L'après-midi, je rencontre mes premiers problèmes en crevant une première fois à l'arrière. Roulant en Tubeless, j'essaie de réparer la crevaison, mais rien à faire, je mets donc une chambre à air et tout va bien, je peux continuer. Loïc avait alors pris de l'avance et je m'étais déjà fait dépasser par plusieurs autres coureurs. 60 km plus tard, je crève à nouveau, le même pneu… Ennuyé, je démonte le tout, trouve le trou et mets une rustine. Je fais le tout trop vite et ne prends pas le temps de bien contrôler le pneu car je crève à nouveau 5 d'inuites plus tard : il devait rester un éclat dans le pneu. Je me rends compte que je n'ai plus de rustines et que je n'ai qu'une chambre à air restante, mais que celle-ci est trop petite pour mon pneu arrière (pneu de 30 mm, chambre pour max 28 mm). Je regrette mes choix et me retrouve bien embêté. Je suis contraint de rouler avec une chambre à air trop petite et aucune solution de secours en cas de nouvelle crevaison. C'est le stress. Ma course pourrait s'arrêter là. J'ai 40 km à parcourir jusqu'à Munster où il y a un magasin de vélo. 40 km de stress, conscient des conséquences qu'aurait une crevaison. J'arrive finalement à Munster sain et sauf et me précipite vers le premier magasin de vélo que je trouve. Mais évidemment, ils n'ont pas de chambres à air compatibles avec mes roues profilées. Je décide donc d'acheter un pneu arrière plus fin (28 mm) qui est compatible avec ma chambre arrière. Une situation loin d'être idéale, mais une situation déjà légèrement meilleure. Je dois encore parcourir 80 km sans crever jusqu'à Mulhouse. Un stress ajouté dont je me serais passé. Après avoir perdu un total d'un peu plus de 2h au total avec ces mésaventures, je repars de Munster pour enchaîner le Petit Ballon et Platzerwasel, deux cols super difficiles pour clore le chapitre des Vosges. Je retrouve ma forme et je roule bien, j'enchaîne les deux ascensions sans trop de problèmes et redescends vers Mulhouse avec un magnifique coucher de soleil.

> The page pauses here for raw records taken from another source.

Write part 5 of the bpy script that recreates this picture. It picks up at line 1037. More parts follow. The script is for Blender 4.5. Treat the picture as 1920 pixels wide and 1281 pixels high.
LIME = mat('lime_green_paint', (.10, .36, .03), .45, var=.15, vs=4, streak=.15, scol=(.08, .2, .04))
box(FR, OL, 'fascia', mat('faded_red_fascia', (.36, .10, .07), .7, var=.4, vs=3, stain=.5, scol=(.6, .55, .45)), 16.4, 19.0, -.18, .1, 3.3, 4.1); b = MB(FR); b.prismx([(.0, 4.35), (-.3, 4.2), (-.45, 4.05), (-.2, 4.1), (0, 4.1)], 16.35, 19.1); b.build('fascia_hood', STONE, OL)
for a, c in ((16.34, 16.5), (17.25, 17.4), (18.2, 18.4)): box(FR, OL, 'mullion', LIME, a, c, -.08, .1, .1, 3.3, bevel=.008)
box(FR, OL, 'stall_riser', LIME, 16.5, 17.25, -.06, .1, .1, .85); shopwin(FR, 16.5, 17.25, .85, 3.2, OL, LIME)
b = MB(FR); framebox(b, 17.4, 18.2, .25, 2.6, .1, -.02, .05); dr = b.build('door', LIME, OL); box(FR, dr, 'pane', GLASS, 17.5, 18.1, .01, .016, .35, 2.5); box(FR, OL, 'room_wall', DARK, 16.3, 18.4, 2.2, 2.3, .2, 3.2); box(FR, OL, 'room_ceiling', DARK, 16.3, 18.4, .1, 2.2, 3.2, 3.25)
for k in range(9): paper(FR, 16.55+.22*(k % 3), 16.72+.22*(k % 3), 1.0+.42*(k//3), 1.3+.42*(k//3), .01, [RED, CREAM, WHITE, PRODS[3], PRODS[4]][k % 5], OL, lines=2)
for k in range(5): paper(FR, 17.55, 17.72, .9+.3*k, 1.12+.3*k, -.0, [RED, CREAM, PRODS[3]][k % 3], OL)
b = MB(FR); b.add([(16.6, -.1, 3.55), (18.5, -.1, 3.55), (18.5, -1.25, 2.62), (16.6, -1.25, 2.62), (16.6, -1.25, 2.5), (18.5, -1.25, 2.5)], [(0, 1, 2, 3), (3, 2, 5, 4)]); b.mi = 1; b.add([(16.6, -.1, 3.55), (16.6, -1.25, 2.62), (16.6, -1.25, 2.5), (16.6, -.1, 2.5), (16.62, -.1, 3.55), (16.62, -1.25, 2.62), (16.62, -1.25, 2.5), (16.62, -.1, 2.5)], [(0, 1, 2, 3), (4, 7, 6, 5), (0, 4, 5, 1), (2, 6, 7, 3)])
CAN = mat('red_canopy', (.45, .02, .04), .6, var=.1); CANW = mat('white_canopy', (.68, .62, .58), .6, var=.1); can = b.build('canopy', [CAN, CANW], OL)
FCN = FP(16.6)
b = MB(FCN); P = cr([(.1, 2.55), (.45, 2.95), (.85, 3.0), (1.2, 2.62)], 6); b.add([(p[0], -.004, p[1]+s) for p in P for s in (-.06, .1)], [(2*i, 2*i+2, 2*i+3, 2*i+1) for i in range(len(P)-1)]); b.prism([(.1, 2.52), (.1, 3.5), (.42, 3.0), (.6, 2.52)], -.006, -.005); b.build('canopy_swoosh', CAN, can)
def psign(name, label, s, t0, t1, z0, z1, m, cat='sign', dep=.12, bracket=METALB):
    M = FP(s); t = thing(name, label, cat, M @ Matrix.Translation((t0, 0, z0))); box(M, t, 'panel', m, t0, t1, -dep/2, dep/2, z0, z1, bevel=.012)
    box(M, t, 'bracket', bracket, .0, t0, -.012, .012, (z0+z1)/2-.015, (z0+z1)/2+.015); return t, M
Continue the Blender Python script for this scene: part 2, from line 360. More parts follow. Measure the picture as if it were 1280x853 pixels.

J'arrive finalement seul au CP2 à Kingersheim le samedi vers 23h. À ce moment, j'ai parcouru 1000 km en 52h37 et je suis 20ème. J'ai donc perdu beaucoup de temps lors de cette traversée des Vosges, mais je suis toujours là et je me sens bien. Je me douche et mange un plat chaud à la base de vie où je passe près de 2h sans dormir. Me sentant bien et pas fatigué, je décide de repartir afin de rattraper le retard accumulé dans la journée. Je repars vers 1h du matin en 12ème place pour prendre la route du Jura.
Plus tard la nuit, rattrapé par la fatigue, je décide de dormir 1h dans un abribus avant de repartir. J'avance bien et en s'approchant du Jura je rattrape Rudy et Sébastien avec qui nous dévalisons la boulangerie de Saint-Hyppolyte vers 6h30 du matin. On s'entend tout de suite dès bien et on roule une bonne partie de la journée ensemble. Ce jour là il fait extrêmement chaud et les possibilités de ravitaillement sont rares. Peu avant midi, j'ai la bonne surprise de croiser Balthazar et Paul qui ont décidé de venir partager un bout de route avec moi.